A book review of “How Will You Measure Your Life?” something better than Dr. Seuss.

In the early 1990’s a book was published by Dr. Seuss called, “Oh, The Places You’ll Go!” This book quickly turned into the quintessential book to give as a gift to high school and college graduates. Why I am not sure and I don’t know if it is still given but this review, in part, is to ask parents to stop giving it and replace it with, “How Will You Measure Your Life?” by Clayton M. Christensen, James Allworth & Karen Dillon.

Don’t get me wrong, I have nothing personally against Dr. Suess, as a matter of fact I have been known to quote him several times in the past, I am just saying that achieving a fulfilled life take more than a brightly colored outline. Sending your newly graduated people off into the big bad world with a 56 page cartoon book depicting the perils they will face is well, shameful.
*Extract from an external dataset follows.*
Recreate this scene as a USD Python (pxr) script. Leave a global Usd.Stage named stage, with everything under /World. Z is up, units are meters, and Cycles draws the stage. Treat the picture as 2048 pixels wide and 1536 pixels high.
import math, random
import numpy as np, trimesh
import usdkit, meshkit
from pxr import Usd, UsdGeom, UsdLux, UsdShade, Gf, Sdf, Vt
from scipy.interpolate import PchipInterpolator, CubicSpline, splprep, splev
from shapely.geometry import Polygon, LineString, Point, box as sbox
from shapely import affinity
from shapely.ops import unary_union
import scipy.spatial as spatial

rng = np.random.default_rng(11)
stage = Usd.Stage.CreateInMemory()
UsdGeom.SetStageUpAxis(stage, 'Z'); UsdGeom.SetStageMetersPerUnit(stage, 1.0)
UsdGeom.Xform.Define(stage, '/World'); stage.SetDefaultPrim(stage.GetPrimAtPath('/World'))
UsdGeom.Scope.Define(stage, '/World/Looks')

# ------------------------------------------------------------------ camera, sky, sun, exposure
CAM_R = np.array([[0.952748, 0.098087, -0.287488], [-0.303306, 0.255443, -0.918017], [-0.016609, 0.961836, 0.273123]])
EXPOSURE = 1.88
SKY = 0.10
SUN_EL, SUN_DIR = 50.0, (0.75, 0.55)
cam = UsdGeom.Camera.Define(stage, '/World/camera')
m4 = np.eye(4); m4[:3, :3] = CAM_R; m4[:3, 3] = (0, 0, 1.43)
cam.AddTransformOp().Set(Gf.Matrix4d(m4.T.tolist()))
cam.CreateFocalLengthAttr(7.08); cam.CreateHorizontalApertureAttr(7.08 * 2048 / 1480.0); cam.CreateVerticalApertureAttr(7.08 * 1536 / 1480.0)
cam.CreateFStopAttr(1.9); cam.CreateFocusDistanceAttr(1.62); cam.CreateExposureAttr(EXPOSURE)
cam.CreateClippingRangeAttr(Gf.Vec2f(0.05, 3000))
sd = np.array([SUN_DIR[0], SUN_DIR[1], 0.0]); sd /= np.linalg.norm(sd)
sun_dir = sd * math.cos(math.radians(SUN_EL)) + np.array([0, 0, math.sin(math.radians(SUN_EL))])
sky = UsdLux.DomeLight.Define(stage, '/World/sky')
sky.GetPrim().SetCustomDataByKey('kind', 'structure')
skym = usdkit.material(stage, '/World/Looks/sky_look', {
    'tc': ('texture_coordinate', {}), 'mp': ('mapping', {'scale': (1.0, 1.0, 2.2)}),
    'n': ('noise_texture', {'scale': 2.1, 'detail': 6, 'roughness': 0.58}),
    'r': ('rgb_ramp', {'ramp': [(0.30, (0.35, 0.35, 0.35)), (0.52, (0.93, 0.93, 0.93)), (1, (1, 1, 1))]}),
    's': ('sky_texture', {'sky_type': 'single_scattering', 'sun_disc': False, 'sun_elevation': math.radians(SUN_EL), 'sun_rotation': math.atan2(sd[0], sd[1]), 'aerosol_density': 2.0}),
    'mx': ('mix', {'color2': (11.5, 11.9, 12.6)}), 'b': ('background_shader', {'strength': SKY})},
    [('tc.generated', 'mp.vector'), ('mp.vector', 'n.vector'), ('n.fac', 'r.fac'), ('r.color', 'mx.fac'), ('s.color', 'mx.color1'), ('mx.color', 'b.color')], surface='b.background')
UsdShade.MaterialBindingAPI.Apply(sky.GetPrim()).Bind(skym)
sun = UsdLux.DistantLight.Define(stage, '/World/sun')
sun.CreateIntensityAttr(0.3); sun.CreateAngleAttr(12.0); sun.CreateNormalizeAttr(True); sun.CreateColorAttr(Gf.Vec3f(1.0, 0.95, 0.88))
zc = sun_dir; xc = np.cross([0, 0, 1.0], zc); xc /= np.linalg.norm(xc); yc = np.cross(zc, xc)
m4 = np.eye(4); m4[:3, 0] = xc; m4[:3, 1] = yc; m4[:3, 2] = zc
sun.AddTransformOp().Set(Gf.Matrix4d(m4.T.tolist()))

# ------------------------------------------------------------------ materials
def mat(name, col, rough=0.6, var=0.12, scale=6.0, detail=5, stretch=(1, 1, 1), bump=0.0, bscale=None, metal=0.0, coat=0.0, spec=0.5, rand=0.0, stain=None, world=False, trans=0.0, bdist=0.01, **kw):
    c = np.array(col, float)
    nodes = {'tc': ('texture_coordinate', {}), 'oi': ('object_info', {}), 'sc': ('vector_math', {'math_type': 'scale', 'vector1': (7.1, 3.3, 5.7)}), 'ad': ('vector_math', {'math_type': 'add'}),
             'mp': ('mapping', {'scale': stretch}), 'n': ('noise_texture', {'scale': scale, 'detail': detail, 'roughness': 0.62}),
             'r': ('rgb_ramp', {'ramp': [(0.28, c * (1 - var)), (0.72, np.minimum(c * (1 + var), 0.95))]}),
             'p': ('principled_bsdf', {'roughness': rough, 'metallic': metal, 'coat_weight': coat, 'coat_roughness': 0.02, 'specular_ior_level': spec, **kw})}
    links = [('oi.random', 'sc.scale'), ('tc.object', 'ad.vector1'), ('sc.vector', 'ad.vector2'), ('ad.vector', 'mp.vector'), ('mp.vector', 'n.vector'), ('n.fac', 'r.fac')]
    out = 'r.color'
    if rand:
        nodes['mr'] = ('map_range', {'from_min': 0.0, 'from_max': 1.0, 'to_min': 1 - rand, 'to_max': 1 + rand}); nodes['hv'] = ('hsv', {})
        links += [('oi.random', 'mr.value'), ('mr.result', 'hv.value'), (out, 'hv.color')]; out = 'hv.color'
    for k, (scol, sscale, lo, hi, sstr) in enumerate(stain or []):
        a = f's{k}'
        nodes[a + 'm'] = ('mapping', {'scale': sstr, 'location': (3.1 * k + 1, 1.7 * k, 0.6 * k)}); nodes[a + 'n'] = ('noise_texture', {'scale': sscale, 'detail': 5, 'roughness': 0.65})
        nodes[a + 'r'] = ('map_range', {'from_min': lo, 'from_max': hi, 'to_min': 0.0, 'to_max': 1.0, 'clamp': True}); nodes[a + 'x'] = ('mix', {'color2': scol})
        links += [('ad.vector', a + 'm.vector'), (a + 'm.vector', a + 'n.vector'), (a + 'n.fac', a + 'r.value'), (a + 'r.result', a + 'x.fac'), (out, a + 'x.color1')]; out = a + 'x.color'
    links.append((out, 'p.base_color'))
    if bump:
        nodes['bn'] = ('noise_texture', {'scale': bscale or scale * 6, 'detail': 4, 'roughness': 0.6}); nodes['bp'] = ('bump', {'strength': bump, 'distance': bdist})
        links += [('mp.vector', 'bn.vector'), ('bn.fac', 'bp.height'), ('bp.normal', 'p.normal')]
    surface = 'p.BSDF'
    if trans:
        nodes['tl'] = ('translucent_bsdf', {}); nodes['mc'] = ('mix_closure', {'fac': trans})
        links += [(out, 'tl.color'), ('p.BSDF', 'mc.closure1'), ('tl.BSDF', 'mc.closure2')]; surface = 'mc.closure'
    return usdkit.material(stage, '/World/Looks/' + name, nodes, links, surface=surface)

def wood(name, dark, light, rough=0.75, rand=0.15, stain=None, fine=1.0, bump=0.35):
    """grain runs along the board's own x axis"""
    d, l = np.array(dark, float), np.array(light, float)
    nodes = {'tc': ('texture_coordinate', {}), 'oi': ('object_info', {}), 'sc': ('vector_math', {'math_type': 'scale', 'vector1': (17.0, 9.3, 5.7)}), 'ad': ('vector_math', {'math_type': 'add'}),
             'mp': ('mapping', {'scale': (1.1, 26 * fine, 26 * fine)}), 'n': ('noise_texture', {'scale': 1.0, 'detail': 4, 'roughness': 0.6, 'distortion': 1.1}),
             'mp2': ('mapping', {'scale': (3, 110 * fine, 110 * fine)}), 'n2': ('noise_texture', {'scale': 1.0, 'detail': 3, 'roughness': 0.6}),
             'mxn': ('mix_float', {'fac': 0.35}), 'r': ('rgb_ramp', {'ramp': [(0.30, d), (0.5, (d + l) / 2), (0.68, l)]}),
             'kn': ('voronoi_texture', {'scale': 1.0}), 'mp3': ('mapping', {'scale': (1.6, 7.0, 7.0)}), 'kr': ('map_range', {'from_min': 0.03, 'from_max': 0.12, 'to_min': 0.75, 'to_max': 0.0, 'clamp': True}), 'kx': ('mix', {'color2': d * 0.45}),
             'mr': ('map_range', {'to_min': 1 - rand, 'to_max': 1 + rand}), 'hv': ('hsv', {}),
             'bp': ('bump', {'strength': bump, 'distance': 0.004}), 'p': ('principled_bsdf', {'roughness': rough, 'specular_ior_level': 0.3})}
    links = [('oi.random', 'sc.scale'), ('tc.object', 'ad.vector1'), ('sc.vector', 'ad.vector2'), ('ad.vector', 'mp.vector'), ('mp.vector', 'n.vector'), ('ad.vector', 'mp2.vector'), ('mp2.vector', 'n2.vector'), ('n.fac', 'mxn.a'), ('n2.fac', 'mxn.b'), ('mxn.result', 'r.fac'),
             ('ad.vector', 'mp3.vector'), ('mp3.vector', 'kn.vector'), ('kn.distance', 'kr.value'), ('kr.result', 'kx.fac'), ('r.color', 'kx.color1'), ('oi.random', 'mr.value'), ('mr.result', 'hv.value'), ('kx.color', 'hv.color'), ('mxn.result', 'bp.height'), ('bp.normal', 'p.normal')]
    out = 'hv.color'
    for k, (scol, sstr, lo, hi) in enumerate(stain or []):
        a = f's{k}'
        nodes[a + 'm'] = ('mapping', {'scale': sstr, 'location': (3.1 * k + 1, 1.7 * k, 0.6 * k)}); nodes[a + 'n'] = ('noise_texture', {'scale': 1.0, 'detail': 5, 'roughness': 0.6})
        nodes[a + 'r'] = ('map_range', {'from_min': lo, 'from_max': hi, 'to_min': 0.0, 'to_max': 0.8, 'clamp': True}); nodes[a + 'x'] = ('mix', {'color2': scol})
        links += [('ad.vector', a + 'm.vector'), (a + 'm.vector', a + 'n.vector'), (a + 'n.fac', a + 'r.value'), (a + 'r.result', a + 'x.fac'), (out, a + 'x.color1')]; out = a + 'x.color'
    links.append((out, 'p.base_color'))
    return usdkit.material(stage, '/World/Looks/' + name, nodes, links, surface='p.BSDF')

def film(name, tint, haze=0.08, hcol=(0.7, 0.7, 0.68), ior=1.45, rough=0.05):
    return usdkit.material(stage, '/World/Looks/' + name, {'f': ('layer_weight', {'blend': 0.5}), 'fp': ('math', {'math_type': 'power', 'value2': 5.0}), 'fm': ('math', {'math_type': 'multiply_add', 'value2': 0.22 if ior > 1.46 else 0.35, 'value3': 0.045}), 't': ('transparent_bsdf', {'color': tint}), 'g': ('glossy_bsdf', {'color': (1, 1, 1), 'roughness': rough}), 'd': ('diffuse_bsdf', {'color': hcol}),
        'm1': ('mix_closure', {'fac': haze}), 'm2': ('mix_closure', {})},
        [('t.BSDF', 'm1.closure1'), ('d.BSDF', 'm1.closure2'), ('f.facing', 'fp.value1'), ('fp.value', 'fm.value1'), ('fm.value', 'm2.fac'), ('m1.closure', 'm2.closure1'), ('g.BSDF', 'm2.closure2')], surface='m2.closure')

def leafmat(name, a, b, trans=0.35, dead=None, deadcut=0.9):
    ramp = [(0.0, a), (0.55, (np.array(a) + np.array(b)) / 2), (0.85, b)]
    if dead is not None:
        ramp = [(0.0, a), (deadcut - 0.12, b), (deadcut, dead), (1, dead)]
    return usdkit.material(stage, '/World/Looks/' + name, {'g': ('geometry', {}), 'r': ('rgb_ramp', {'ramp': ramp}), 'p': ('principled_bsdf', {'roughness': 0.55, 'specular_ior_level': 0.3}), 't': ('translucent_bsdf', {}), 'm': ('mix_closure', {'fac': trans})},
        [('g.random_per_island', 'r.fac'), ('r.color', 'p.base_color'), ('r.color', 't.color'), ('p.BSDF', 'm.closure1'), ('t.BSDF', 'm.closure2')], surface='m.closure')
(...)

The complicated and complex subject of “living a good life” can and should be broken down into simplistic terms but it doesn’t mean that the audiences for the message are simpletons. (A paraphrase reference from an Edward Jones commercial right there.) Dr. Suess not only had a life time of teaching children to read, but took the opportunity to show adults the beauty of KISS (keep it simple stupid). The lesson is there in his writings if you are willing to look for it. But in this case new graduates will need a little more meat and potatoes to fill their bellies for what they will face moving forward, Christensen’s book fills that need.

In the book, Christensen covers personal and professional aspects of live and how they intertwine with each other. Perhaps that is the first and simplest lesson of them all, personal and professional lives are the yin and yang of the whole life, except that and you heading in the right direction. He stresses, in a seemly gentle way, the idea of process. Life is a journey not a destination.

At my book club meeting last night, some took issue with the word “measure”. They felt that no one should measure their lives but are they using the word in contexts of comparing it to others? I don’t know what the answer is, but I feel that Christensen point was to create your own stick, to measure your life not how it stands up to the outside world. All in all, I don’t think you should get hung up on semantics, if you don’t like the word they use CHANGE it, that is why we have thesauruses. Make it mean something for you. Rearrange it so it speaks to you and sparks your fire. Christensen sums it up in one of the last paragraphs of the book,

“I promise my students that if they take the time to figure out their life’s purpose, they’ll look back on it as the most important thing they will ever have discovered. I warn them that their time at school might be the best time to reflect deeply on that question. Fast-paced careers, family responsibilities, and tangible rewards of success tend to swallow up time and perspective. They will just sail off from their time at school without a rudder and get buffeted in the very rough seas of life.”

I encourage you to read this book and share it with the ones you love because I believe there are plenty of spark-able messages for anyone in any phase of life. I really don’t believe that we have to wait to the end of our lives to look back and see how we did. Clayton Christensen calls us to be pro-active about our lives. He calls us to embrace the process. He calls us to be present in every moment.

The real question is, do you hear the call?